Students are always looking for an instructor with a difference—someone they feel they are getting more than just the basic education or training from. Think about cultural links, theatre or drama aspects or performing techniques.

4. Your Teaching and Dancing Experience

Most of your prospective students will want to know about your experience before they enquire about your qualifications. While qualifications are important if you apply for a high-level job in a performing arts academy, individual students are more interested in whether or not you are experienced when it comes to dancing and teaching.

Remember that an experienced, but unqualified tutor or teacher is often valued over a highly qualified, yet inexperienced teacher.
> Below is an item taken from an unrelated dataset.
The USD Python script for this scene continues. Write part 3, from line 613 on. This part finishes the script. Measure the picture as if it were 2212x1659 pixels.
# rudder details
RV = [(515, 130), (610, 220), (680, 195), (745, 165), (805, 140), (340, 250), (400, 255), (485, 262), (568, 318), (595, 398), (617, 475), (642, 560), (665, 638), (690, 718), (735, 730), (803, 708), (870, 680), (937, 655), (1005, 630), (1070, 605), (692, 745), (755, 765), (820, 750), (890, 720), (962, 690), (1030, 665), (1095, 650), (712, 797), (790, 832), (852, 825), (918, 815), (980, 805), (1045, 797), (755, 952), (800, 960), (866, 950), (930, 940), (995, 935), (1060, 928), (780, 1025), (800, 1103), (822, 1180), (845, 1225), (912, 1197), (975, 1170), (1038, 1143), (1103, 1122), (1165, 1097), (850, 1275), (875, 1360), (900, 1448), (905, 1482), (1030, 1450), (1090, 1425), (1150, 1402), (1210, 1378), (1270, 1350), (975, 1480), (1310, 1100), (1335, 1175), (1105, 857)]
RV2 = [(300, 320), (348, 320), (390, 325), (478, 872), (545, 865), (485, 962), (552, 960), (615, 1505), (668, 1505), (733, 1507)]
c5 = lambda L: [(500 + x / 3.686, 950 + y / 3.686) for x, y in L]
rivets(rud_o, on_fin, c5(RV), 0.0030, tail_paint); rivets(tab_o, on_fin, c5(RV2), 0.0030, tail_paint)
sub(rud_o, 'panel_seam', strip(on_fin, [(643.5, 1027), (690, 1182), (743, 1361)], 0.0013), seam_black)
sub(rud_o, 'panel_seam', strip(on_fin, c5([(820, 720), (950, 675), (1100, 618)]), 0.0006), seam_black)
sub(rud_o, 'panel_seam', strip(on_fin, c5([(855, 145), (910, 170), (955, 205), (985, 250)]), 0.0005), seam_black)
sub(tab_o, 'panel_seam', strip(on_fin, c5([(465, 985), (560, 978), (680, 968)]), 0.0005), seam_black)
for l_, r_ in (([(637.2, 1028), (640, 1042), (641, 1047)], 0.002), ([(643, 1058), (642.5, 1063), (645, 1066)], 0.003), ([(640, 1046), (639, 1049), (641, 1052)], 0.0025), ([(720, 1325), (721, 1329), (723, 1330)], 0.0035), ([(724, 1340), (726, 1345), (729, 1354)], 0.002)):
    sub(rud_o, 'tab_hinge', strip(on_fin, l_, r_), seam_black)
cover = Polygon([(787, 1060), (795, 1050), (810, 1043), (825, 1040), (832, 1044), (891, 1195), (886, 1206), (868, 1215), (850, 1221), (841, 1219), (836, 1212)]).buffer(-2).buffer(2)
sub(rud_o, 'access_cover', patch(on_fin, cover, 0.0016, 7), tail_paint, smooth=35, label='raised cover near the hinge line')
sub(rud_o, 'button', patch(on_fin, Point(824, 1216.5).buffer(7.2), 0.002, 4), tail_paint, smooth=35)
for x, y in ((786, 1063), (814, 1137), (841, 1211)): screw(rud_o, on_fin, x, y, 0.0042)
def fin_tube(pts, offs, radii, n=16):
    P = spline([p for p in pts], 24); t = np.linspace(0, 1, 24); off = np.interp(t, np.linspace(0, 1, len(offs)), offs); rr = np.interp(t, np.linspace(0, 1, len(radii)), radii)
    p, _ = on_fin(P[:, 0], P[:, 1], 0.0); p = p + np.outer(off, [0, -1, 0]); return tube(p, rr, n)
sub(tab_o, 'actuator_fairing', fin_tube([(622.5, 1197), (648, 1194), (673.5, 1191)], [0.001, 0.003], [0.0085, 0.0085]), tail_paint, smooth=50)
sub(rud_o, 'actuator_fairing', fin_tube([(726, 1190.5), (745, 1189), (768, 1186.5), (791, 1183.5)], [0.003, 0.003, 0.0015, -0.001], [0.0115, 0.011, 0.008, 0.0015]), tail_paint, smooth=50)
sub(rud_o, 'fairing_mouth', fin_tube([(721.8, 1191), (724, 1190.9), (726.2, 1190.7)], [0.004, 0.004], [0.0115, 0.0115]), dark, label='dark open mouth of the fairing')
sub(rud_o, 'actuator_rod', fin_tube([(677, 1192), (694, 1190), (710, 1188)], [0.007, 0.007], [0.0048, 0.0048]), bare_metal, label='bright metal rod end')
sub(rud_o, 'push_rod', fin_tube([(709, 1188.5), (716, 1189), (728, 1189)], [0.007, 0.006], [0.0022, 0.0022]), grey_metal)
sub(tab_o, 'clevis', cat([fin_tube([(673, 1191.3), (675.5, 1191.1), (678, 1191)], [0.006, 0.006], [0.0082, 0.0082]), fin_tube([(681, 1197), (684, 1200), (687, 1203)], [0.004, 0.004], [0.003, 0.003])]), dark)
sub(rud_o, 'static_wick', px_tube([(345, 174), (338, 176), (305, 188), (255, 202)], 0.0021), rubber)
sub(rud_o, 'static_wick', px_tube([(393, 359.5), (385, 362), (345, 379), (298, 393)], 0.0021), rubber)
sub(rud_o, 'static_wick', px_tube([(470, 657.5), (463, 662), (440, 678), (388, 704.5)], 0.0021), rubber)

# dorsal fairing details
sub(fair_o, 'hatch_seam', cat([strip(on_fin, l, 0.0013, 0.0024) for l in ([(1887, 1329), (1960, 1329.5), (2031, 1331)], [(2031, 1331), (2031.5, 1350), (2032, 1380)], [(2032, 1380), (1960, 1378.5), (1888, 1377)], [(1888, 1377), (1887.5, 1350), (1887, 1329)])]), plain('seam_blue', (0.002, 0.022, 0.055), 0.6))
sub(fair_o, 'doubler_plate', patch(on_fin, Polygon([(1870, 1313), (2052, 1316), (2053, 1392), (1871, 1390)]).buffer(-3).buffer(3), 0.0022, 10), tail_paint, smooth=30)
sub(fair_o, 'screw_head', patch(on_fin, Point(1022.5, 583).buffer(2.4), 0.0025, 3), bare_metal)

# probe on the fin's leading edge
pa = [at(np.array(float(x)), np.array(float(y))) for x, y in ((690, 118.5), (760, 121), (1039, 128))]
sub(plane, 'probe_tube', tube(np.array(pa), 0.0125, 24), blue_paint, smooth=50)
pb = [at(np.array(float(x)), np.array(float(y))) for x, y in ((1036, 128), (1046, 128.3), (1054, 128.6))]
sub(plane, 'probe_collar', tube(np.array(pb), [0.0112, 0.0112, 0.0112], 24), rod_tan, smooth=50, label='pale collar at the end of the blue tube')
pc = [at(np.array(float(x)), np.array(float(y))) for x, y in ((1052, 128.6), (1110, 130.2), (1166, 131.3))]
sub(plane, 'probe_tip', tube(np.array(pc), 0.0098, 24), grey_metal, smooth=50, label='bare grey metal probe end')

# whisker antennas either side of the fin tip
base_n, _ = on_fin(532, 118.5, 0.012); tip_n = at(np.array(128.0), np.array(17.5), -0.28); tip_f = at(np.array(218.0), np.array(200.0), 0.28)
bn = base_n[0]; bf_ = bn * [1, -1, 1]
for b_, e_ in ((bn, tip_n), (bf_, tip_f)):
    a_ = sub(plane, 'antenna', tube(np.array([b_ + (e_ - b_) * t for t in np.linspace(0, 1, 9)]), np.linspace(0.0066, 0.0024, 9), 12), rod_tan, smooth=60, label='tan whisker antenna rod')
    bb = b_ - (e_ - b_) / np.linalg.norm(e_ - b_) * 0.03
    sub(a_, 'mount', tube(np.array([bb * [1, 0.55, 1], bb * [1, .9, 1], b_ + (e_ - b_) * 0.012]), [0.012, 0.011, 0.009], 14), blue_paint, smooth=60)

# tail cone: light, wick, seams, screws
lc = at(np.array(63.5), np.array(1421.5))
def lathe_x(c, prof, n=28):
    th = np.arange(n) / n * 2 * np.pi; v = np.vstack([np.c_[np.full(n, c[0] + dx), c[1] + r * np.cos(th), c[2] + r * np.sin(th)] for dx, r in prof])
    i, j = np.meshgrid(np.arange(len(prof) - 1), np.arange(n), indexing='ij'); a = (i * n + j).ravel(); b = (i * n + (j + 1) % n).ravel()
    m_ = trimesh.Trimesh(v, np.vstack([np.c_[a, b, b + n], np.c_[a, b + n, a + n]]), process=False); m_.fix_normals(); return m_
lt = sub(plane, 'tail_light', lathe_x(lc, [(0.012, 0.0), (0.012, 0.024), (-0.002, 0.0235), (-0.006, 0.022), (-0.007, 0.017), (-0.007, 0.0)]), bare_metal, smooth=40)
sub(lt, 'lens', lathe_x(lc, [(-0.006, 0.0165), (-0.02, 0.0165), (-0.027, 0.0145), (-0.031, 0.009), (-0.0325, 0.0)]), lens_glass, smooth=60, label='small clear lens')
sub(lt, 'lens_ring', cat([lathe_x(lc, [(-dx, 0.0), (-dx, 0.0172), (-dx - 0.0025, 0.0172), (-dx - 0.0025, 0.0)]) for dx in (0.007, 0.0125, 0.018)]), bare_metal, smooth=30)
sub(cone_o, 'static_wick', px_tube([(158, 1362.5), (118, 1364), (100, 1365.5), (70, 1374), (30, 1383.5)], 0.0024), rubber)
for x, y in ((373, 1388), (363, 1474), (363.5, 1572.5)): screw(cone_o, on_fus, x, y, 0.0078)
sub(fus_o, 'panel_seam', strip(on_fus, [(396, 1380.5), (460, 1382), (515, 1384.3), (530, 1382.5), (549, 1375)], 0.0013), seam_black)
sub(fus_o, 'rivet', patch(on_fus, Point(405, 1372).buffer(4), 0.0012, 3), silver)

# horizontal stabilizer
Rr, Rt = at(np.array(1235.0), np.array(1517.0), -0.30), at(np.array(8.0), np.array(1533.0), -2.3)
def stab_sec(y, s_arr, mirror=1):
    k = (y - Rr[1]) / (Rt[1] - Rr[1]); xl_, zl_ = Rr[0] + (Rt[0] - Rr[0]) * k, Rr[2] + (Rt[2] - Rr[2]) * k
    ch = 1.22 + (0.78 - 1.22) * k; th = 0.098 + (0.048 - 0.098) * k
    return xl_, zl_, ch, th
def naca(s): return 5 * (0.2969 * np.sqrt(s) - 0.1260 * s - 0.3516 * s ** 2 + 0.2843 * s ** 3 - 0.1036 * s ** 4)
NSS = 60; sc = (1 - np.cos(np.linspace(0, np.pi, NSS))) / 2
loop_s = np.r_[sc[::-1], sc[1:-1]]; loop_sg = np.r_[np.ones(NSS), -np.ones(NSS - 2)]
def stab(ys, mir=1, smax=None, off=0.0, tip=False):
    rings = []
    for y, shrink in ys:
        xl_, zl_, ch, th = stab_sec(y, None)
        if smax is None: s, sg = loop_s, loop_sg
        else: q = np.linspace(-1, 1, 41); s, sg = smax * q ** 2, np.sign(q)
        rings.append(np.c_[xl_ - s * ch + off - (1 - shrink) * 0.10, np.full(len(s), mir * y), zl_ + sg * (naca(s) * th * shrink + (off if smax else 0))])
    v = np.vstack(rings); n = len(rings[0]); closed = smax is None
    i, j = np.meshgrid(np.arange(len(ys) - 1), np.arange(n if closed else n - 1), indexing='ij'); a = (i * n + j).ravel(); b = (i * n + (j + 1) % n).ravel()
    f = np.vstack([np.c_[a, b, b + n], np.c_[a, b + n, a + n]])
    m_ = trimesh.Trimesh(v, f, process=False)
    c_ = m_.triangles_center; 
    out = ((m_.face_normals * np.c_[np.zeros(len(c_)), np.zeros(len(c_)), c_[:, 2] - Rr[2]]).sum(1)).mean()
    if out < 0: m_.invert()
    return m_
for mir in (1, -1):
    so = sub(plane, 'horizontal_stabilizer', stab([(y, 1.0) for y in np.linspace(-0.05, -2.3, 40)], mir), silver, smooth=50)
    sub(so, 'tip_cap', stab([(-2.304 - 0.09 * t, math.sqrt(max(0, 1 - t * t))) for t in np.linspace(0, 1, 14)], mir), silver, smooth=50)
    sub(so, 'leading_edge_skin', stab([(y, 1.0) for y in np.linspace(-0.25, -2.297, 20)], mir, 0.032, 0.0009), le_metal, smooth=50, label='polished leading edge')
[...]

Which category best describes you?

5. Lesson Resources

Note that certain dance styles require specific resources, such as clothing or props, particularly when it comes to performing but also for general practice. Always ensure to adjust your rates accordingly if you choose to supply your students with necessary resources and equipment, including:

  • Clothing items (tights, happi coats, etc.)
  • Footwear (tap or ballet shoes, zori etc.)
  • Props (scarves, fans etc.)
  • Music and audio equipment (including microphones if needed)

6. Lesson Location

Note that private dance classes take place in various locations, all of which carry associated costs and need to be incorporated into your rates.

  • Your home: electricity, cleaning
  • Student’s home: transport
  • Studio, classroom, community hall: rent costs

7. Your Specialty

Be it burlesque, jazz, capoeira, classical ballet, hip hop, tribal fusion, contemporary dance, or dance fitness: the speciality a tutor teaches needs to be taken into account when deciding upon their rates. Some styles (like ballet) are considered more technical than others and the less technical styles are often popular with absolute beginners. Also the greater the competition, the more competitive your prices will have to be.

On the other hand, if your specialty is rather rare, then you’ll be able to increase your rates. Also check to see if your specialty is being taught by the local school of dance or academy. If you are the only person teaching ballroom or tap, for example, then you can charge a premium for your dance tutorials.

These factors mentioned above will greatly influence the price you charge your students for Private Dance Lessons. Nonetheless, note that offering discounts can help you find new students as well as build a solid base of regular students. With weekly private dance tutorials, you can both help your students and also build your reputation as a dance instructor.